Six yang lines, unbroken, stacked. In the visual grammar of the I-Ching, this is the most charged configuration possible — maximum potential, nothing yet expressed, everything still latent.
The traditional commentaries speak of the dragon. In the first line, the dragon lies hidden. In the second, it appears in the field. In the fifth, the great dragon is in the sky. In the sixth, the dragon exceeds its limit, and there is regret.
The Arc of Force
What the dragon describes is the arc of any force moving through time. The seed underground. The shoot breaking soil. The full flowering. The overreach.
This is not a morality tale but an observation about energy. Yang force — active, creative, initiating — has a natural rhythm.
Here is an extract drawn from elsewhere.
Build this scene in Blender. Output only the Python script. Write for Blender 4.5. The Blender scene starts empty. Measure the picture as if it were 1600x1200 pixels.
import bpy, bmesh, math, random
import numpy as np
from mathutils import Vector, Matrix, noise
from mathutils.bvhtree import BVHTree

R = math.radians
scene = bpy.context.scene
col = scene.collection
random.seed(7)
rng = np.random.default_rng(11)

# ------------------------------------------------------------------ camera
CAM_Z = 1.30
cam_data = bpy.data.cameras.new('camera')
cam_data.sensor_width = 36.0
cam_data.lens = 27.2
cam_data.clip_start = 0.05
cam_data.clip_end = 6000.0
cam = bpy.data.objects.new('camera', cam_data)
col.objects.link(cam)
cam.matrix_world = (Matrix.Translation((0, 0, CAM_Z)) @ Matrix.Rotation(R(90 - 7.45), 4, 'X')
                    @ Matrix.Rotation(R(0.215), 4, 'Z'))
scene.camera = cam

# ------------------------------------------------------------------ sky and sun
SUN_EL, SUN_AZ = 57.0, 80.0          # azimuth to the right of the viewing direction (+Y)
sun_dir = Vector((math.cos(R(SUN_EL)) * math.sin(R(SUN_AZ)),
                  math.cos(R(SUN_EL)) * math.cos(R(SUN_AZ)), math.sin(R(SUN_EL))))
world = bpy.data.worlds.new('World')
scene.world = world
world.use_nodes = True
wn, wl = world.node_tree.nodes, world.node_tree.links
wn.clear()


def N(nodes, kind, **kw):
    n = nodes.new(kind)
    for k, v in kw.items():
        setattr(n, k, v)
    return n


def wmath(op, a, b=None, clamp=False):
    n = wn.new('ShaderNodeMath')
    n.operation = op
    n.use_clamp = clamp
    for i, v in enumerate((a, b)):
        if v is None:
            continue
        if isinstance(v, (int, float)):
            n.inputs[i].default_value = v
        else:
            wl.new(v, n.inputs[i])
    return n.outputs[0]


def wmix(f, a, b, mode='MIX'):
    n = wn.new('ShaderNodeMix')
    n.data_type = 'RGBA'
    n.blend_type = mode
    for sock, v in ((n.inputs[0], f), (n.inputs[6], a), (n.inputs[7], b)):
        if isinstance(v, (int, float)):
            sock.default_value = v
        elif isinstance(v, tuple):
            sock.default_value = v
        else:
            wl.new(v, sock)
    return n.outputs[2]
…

It rises, it peaks, it exhausts itself. To ignore this rhythm is to find oneself, like the arrogant dragon, too high, beyond support, with nowhere to go but down.
Consulting the Oracle
I find myself returning to Hexagram One not because I receive it often, but because it asks a question I need to hold: What are you initiating? Is it time?
“The superior person makes himself strong and untiring.”
The I-Ching is not a fortune-telling device, though it can be used that way. It is a mirror. You bring a situation to it. It offers an image. The image becomes a frame through which you see what you already, at some level, know.
Cast the coins. Watch where they fall. The hexagram that emerges belongs to this moment, and no other.